Rumuni to jedno z najbardziej prozachodnich społeczeństw w Europie Środkowo-Wschodniej. W sondażu przeprowadzonym w marcu 1997 roku, czyli jeszcze przed przyjęciem do NATO, przez The Manfred Wörner Euro-Atlantic Association dla rumuńskiej firmy badającej opinię publiczną the Center for Regional and Urban Sociology (CURS) 77% Rumunów opowiedziało się członkostwem w Sojuszu. W podobnym badaniu przeprowadzonym przez Instytut Gallupa w lutym 2017 roku 50% Rumunów stwierdziło, że NATO daje Rumunii ochronę. Warto wiedzieć, że Bukareszt uważa Rosję za zagrożenie dla regionu, a więc dla siebie.
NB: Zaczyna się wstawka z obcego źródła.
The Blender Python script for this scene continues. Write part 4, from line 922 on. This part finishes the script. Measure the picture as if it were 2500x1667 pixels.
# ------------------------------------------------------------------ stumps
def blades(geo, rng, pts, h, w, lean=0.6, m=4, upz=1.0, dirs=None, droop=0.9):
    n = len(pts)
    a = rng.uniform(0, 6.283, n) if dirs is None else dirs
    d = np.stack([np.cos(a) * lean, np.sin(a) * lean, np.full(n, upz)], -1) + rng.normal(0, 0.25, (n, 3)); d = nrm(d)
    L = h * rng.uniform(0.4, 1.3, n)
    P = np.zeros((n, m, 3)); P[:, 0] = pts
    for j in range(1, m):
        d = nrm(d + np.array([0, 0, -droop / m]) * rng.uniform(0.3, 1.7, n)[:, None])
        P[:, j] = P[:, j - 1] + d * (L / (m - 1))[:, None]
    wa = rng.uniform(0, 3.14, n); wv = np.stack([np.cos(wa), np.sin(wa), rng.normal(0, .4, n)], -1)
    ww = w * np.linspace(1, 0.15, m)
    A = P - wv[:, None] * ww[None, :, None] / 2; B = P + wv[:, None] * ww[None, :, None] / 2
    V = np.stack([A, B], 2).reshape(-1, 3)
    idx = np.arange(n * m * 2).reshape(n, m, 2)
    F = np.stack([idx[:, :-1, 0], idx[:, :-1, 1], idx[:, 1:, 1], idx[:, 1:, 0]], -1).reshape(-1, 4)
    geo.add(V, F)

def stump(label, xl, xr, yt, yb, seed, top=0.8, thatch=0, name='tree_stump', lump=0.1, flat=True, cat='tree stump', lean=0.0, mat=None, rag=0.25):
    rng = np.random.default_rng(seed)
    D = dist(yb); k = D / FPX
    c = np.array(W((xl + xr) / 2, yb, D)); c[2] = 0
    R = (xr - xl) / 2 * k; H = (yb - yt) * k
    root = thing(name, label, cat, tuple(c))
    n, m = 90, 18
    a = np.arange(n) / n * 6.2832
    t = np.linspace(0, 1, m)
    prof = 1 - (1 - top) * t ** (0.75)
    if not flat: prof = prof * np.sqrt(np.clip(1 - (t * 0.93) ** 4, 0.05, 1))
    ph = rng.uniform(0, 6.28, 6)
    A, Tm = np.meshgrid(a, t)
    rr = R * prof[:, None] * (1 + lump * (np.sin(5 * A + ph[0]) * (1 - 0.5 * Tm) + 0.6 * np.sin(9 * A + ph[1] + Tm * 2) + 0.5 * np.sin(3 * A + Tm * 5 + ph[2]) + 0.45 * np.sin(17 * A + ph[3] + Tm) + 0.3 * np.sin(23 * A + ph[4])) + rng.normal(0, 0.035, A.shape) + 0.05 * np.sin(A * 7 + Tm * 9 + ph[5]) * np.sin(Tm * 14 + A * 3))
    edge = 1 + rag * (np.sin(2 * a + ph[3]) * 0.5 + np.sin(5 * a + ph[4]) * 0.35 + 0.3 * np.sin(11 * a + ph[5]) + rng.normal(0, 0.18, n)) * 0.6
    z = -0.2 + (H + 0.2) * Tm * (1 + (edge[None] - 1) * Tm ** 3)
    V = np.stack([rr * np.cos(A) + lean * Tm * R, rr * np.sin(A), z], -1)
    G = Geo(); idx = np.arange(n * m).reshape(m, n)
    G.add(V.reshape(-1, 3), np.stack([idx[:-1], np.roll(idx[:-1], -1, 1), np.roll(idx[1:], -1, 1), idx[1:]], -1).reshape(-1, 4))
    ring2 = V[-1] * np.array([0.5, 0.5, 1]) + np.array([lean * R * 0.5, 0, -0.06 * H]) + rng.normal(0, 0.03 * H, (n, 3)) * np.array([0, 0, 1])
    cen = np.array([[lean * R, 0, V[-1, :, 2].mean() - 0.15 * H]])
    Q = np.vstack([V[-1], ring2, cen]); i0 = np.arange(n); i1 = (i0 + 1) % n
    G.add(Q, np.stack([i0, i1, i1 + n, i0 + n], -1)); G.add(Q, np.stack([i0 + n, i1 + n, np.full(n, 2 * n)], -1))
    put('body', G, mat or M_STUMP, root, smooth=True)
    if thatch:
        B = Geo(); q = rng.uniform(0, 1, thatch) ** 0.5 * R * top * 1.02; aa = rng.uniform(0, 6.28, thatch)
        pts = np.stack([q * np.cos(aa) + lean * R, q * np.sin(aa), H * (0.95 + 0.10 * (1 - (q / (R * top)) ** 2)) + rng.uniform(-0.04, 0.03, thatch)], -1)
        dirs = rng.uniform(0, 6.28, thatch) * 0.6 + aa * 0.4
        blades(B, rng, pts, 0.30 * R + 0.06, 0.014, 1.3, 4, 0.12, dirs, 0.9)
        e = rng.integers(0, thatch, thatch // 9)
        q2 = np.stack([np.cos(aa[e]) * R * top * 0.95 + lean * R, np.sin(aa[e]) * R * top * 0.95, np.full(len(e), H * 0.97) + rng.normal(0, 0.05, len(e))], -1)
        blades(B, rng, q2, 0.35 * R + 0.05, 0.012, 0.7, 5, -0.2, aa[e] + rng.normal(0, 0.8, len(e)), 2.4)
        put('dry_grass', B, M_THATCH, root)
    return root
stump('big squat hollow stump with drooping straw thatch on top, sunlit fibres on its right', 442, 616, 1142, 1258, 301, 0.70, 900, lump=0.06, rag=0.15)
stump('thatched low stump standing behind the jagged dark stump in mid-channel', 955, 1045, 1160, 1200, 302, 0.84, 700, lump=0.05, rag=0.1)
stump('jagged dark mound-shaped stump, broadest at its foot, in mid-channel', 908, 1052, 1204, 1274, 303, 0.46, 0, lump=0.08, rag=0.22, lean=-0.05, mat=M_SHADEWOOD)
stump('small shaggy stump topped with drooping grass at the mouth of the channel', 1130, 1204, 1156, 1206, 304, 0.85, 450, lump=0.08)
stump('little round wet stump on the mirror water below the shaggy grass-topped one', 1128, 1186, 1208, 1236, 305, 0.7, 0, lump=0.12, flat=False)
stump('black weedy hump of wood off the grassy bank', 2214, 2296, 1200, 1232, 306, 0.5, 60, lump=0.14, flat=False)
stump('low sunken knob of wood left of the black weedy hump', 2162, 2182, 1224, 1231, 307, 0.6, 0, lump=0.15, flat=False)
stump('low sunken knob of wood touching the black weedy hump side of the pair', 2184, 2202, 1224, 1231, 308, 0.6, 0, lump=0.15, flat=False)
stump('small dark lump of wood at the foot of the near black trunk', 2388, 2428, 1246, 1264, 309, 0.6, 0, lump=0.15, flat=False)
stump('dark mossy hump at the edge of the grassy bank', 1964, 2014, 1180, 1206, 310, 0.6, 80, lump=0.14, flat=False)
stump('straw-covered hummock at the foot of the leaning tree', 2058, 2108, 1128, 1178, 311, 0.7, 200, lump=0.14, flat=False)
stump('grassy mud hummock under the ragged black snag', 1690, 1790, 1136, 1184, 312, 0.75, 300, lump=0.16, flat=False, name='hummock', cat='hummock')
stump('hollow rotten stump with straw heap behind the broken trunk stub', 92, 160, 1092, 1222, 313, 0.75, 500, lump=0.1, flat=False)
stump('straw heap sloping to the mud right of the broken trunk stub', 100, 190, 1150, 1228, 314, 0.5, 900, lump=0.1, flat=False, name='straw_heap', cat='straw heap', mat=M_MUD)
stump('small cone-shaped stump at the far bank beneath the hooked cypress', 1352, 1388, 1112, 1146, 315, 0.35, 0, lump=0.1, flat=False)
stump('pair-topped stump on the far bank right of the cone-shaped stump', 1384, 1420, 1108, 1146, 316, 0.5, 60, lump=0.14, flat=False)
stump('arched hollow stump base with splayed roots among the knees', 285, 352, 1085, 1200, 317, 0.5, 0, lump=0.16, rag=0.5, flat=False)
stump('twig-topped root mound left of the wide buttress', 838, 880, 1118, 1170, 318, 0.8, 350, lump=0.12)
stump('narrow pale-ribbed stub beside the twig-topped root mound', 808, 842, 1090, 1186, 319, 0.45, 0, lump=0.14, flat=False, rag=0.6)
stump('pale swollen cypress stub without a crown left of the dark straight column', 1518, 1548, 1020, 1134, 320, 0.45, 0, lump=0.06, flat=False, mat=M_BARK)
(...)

Moskwa zresztą nie podejmuje aktualnie żadnych inicjatyw w sferze poprawy stosunków z Rumunią.
Podobnie jak Polska, Rumunia jest zaliczana do tzw. wschodniej flanki NATO. Wypełnia więc zadania związane z jej obroną. W tym zakresie współpracuje z Polską. 120-osobowa kompania przeciwlotnicza wojsk rumuńskich wchodzi w skład rotacyjnego, wielonarodowego batalionu NATO, powołanego w Polsce dla wzmocnienia wschodniej flanki Sojuszu. Natomiast 220-osobowy oddział żołnierzy z Polski wszedł w skład rotacyjnej wielonarodowej brygady NATO stacjonującej w Cariova w Rumunii. Ale współpraca Warszawy i Bukaresztu obejmuje też m.in. konsultacje ekspertów polskich i rumuńskich dotyczące uzgadniania wspólnych stanowisk w NATO, cyberobrony czy modernizacji technicznej obu armii.
Eksperci oceniają, że rumuński rynek zbrojeniowy jest drugi co do wielkości w Europie Środkowo-Wschodniej, jednakże dotąd nie odnotowano jakiejś istotnej współpracy przemysłów zbrojeniowych Polski i Rumunii. Może odpowiednie instytucje zastanowiłyby się nad rozwojem tego kierunku?